__Given request__
Produce an exact transcription of the listing below, omitting the pictures.

■ ■ ■ ■ ■

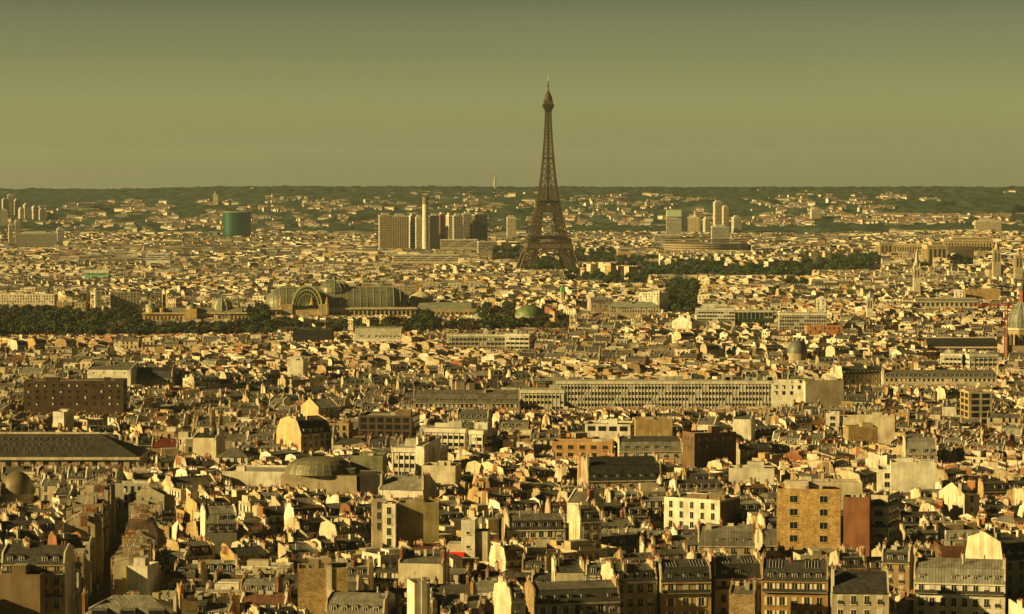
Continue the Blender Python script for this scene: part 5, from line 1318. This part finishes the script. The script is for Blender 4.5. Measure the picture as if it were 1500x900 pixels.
# ------------------------------------------------------------------ the city: rows of houses street after street
HOUSES=[]
def mkspec(r, x, y, a, w, d, h, lev, kind=None):
    if kind is None:
        k=r.random(); q=.30 if lev<=1 else .16; kind='mansard' if k<q else 'gable' if k<q+.33 else 'flat' if k<.88 else 'shed' if k<.96 else 'hip'
    wc,wn,_=wpick(r,WALLS); pc,pn,_=wpick(r,[(WHITE,'white',15),(CREAM,'cream',30),(BEIGE,'beige',28),(OCHRE,'ochre',11),(TAN,'tan',11),(BROWN,'brown',4),(BRICK,'brick red',3)])
    rc,rn,_=wpick(r,[(ZL,'pale zinc',20),(ZM,'grey zinc',46),(ZD,'dark zinc',26),((.25,.13,.08),'rust brown',5)])
    mc,mn,_=wpick(r,[(SL,'black slate',52),(ZD,'dark zinc',26),(ZM,'grey zinc',22)])
    s=dict(x=x,y=y,z=ground(x,y),a=a,w=w,d=d,h=h,kind=kind,wc=jc(r,wc),pc=jc(r,pc,.14),rc=jc(r,rc,.18),mc=jc(r,mc,.2),lev=lev,mm='slate' if mn=='black slate' else 'zinc',
           pitch=r.uniform(.2,.45) if r.random()<.8 else r.uniform(.45,.62),mh=r.uniform(2.0,3.0),up=r.uniform(.25,.8),names=(wn,pn,rn,mn))
    if pn in ('tan','ochre') and r.random()<.4: s['pm']='stone'
    if lev<=1 and r.random()<.15: s['arch']=True
    if lev==0 and r.random()<.3: s['balc']=1
    s['_seed']=r.random()
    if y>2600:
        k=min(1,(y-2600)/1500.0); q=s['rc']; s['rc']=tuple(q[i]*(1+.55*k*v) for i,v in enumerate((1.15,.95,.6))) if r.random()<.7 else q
        if r.random()<.3*k: s['kind']='flat'
    return s
def rise(s):
    d=s['d']; return {'mansard':s['mh']+(d/2-1.1)*.28,'gable':d/2*s['pitch'],'flat':1.5,'shed':d*.44,'hip':d/4}[s['kind']]+1.2
def tryhouse(r, x, y, a, w, d, h, kind=None, tol=.12, roadside=False):
    if y<640 or y>7350: return False
    px=750+F*x/(y*1.003)
    if px<-70 or px>1570: return False
    if not free(x,y,w,d,a,tol): return False
    lev=0 if y<1010 else 1 if y<1750 else 2 if y<3300 else 3 if y<5200 else 4
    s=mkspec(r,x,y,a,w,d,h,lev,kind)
    mt=maxtop(x,y,w)-s['z']
    if s['h']+rise(s)+.6>mt:
        s['h']=mt-rise(s)-.8-r.random()*1.5
        if s['h']<4:
            s['kind']='flat'; s['h']=mt-2.2
            if s['h']<2.6: return False
    mark(x,y,w,d,a); HOUSES.append(s); return True
r0=random.Random(2024)
# fronts along the dark street
for side in (-1,1):
    dx,dy=ST[1][0]-ST[0][0],ST[1][1]-ST[0][1]; L=math.hypot(dx,dy); ux,uy=dx/L,dy/L; t=6.0
    while t<L:
        w=r0.uniform(6.5,15); cx=ST[0][0]+ux*(t+w/2)+side*uy*(5.0+4.7); cy=ST[0][1]+uy*(t+w/2)-side*ux*(5.0+4.7)
        a=math.atan2(uy,ux)+(0 if side<0 else math.pi); tryhouse(r0,cx,cy,a,w,9.4,r0.uniform(15.5,21),r0.choice(['gable','hip','flat','mansard','shed','gable']),.3); t+=w
# districts
seeds=[]
y=600
rs=random.Random(77)
while y<7400:
    sp=115+y*.018
    half=.2*y+120; x=-half
    while x<half:
        base=rs.choice([-24,-12,-4,6,16,28,40,62,-48]) if y>1000 else rs.choice([8,15,22,30,-12])
        seeds.append((x+rs.uniform(-.35,.35)*sp,y+rs.uniform(-.35,.35)*sp,R(base+rs.uniform(-5,5)),rs.random(),sp)); x+=sp
    y+=sp
SX=np.array([s[0] for s in seeds]); SY=np.array([s[1] for s in seeds])
for si,(sx,sy,sa,sr,sp) in enumerate(seeds):
    r=random.Random(si*13+1); far=sy>3300; vfar=sy>5000
    c,s_=math.cos(sa),math.sin(sa); ext=sp*1.0
    v=-ext; odd=0; bh=r.uniform(15,18.5)+(1.5 if r.random()<.2 else 0)
    if sy>1400: bh+=r.uniform(-2,1.5)
    while v<ext:
        d=r.uniform(7.8,10.8) if sy<1400 else r.uniform(9,12) if not vfar else r.uniform(12,17)
        u=-ext+r.uniform(0,6); rh=bh+r.uniform(-.6,.6)*(1 if sy<1800 else 2)
        while u<ext:
            w=(r.uniform(5.5,12.5) if r.random()<.8 else r.uniform(12,19)) if sy<1400 else r.uniform(7,16) if not vfar else r.uniform(14,30)
            if r.random()<(.05 if not far else .10): u+=r.uniform(5,12); continue     # gap or passage
            cx,cy=sx+c*(u+w/2)-s_*(v+d/2), sy+s_*(u+w/2)+c*(v+d/2)
            if ((SX-cx)**2+(SY-cy)**2).argmin()==si:
                k=r.random(); h=rh+(r.uniform(-1.3,1.3) if sy<1800 else r.uniform(-2.2,2.2))
                if k<.07: h=r.uniform(8,13)
                elif k>.97: h+=r.uniform(2,4.5)
                tryhouse(r,cx,cy,sa+(0 if odd==0 else math.pi),w,d*r.uniform(.9,1.05),h)
            u+=w+.05
        v+=d+((r.uniform(4.5,7) if sy<1400 else r.uniform(7,11)) if odd else (r.uniform(.8,2.6) if sy<1400 else r.uniform(2,6))); odd=1-odd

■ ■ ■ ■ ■

__Answer for this exercise__
Continue the Blender Python script for this scene: part 5, from line 1318. This part finishes the script. The script is for Blender 4.5. Measure the picture as if it were 1500x900 pixels.
# ------------------------------------------------------------------ the city: rows of houses street after street
HOUSES=[]
def mkspec(r, x, y, a, w, d, h, lev, kind=None):
    if kind is None:
        k=r.random(); q=.30 if lev<=1 else .16; kind='mansard' if k<q else 'gable' if k<q+.33 else 'flat' if k<.88 else 'shed' if k<.96 else 'hip'
    wc,wn,_=wpick(r,WALLS); pc,pn,_=wpick(r,[(WHITE,'white',15),(CREAM,'cream',30),(BEIGE,'beige',28),(OCHRE,'ochre',11),(TAN,'tan',11),(BROWN,'brown',4),(BRICK,'brick red',3)])
    rc,rn,_=wpick(r,[(ZL,'pale zinc',20),(ZM,'grey zinc',46),(ZD,'dark zinc',26),((.25,.13,.08),'rust brown',5)])
    mc,mn,_=wpick(r,[(SL,'black slate',52),(ZD,'dark zinc',26),(ZM,'grey zinc',22)])
    s=dict(x=x,y=y,z=ground(x,y),a=a,w=w,d=d,h=h,kind=kind,wc=jc(r,wc),pc=jc(r,pc,.14),rc=jc(r,rc,.18),mc=jc(r,mc,.2),lev=lev,mm='slate' if mn=='black slate' else 'zinc',
           pitch=r.uniform(.2,.45) if r.random()<.8 else r.uniform(.45,.62),mh=r.uniform(2.0,3.0),up=r.uniform(.25,.8),names=(wn,pn,rn,mn))
    if pn in ('tan','ochre') and r.random()<.4: s['pm']='stone'
    if lev<=1 and r.random()<.15: s['arch']=True
    if lev==0 and r.random()<.3: s['balc']=1
    s['_seed']=r.random()
    if y>2600:
        k=min(1,(y-2600)/1500.0); q=s['rc']; s['rc']=tuple(q[i]*(1+.55*k*v) for i,v in enumerate((1.15,.95,.6))) if r.random()<.7 else q
        if r.random()<.3*k: s['kind']='flat'
    return s
def rise(s):
    d=s['d']; return {'mansard':s['mh']+(d/2-1.1)*.28,'gable':d/2*s['pitch'],'flat':1.5,'shed':d*.44,'hip':d/4}[s['kind']]+1.2
def tryhouse(r, x, y, a, w, d, h, kind=None, tol=.12, roadside=False):
    if y<640 or y>7350: return False
    px=750+F*x/(y*1.003)
    if px<-70 or px>1570: return False
    if not free(x,y,w,d,a,tol): return False
    lev=0 if y<1010 else 1 if y<1750 else 2 if y<3300 else 3 if y<5200 else 4
    s=mkspec(r,x,y,a,w,d,h,lev,kind)
    mt=maxtop(x,y,w)-s['z']
    if s['h']+rise(s)+.6>mt:
        s['h']=mt-rise(s)-.8-r.random()*1.5
        if s['h']<4:
            s['kind']='flat'; s['h']=mt-2.2
            if s['h']<2.6: return False
    mark(x,y,w,d,a); HOUSES.append(s); return True
r0=random.Random(2024)
# fronts along the dark street
for side in (-1,1):
    dx,dy=ST[1][0]-ST[0][0],ST[1][1]-ST[0][1]; L=math.hypot(dx,dy); ux,uy=dx/L,dy/L; t=6.0
    while t<L:
        w=r0.uniform(6.5,15); cx=ST[0][0]+ux*(t+w/2)+side*uy*(5.0+4.7); cy=ST[0][1]+uy*(t+w/2)-side*ux*(5.0+4.7)
        a=math.atan2(uy,ux)+(0 if side<0 else math.pi); tryhouse(r0,cx,cy,a,w,9.4,r0.uniform(15.5,21),r0.choice(['gable','hip','flat','mansard','shed','gable']),.3); t+=w
# districts
seeds=[]
y=600
rs=random.Random(77)
while y<7400:
    sp=115+y*.018
    half=.2*y+120; x=-half
    while x<half:
        base=rs.choice([-24,-12,-4,6,16,28,40,62,-48]) if y>1000 else rs.choice([8,15,22,30,-12])
        seeds.append((x+rs.uniform(-.35,.35)*sp,y+rs.uniform(-.35,.35)*sp,R(base+rs.uniform(-5,5)),rs.random(),sp)); x+=sp
    y+=sp
SX=np.array([s[0] for s in seeds]); SY=np.array([s[1] for s in seeds])
for si,(sx,sy,sa,sr,sp) in enumerate(seeds):
    r=random.Random(si*13+1); far=sy>3300; vfar=sy>5000
    c,s_=math.cos(sa),math.sin(sa); ext=sp*1.0
    v=-ext; odd=0; bh=r.uniform(15,18.5)+(1.5 if r.random()<.2 else 0)
    if sy>1400: bh+=r.uniform(-2,1.5)
    while v<ext:
        d=r.uniform(7.8,10.8) if sy<1400 else r.uniform(9,12) if not vfar else r.uniform(12,17)
        u=-ext+r.uniform(0,6); rh=bh+r.uniform(-.6,.6)*(1 if sy<1800 else 2)
        while u<ext:
            w=(r.uniform(5.5,12.5) if r.random()<.8 else r.uniform(12,19)) if sy<1400 else r.uniform(7,16) if not vfar else r.uniform(14,30)
            if r.random()<(.05 if not far else .10): u+=r.uniform(5,12); continue     # gap or passage
            cx,cy=sx+c*(u+w/2)-s_*(v+d/2), sy+s_*(u+w/2)+c*(v+d/2)
            if ((SX-cx)**2+(SY-cy)**2).argmin()==si:
                k=r.random(); h=rh+(r.uniform(-1.3,1.3) if sy<1800 else r.uniform(-2.2,2.2))
                if k<.07: h=r.uniform(8,13)
                elif k>.97: h+=r.uniform(2,4.5)
                tryhouse(r,cx,cy,sa+(0 if odd==0 else math.pi),w,d*r.uniform(.9,1.05),h)
            u+=w+.05
        v+=d+((r.uniform(4.5,7) if sy<1400 else r.uniform(7,11)) if odd else (r.uniform(.8,2.6) if sy<1400 else r.uniform(2,6))); odd=1-odd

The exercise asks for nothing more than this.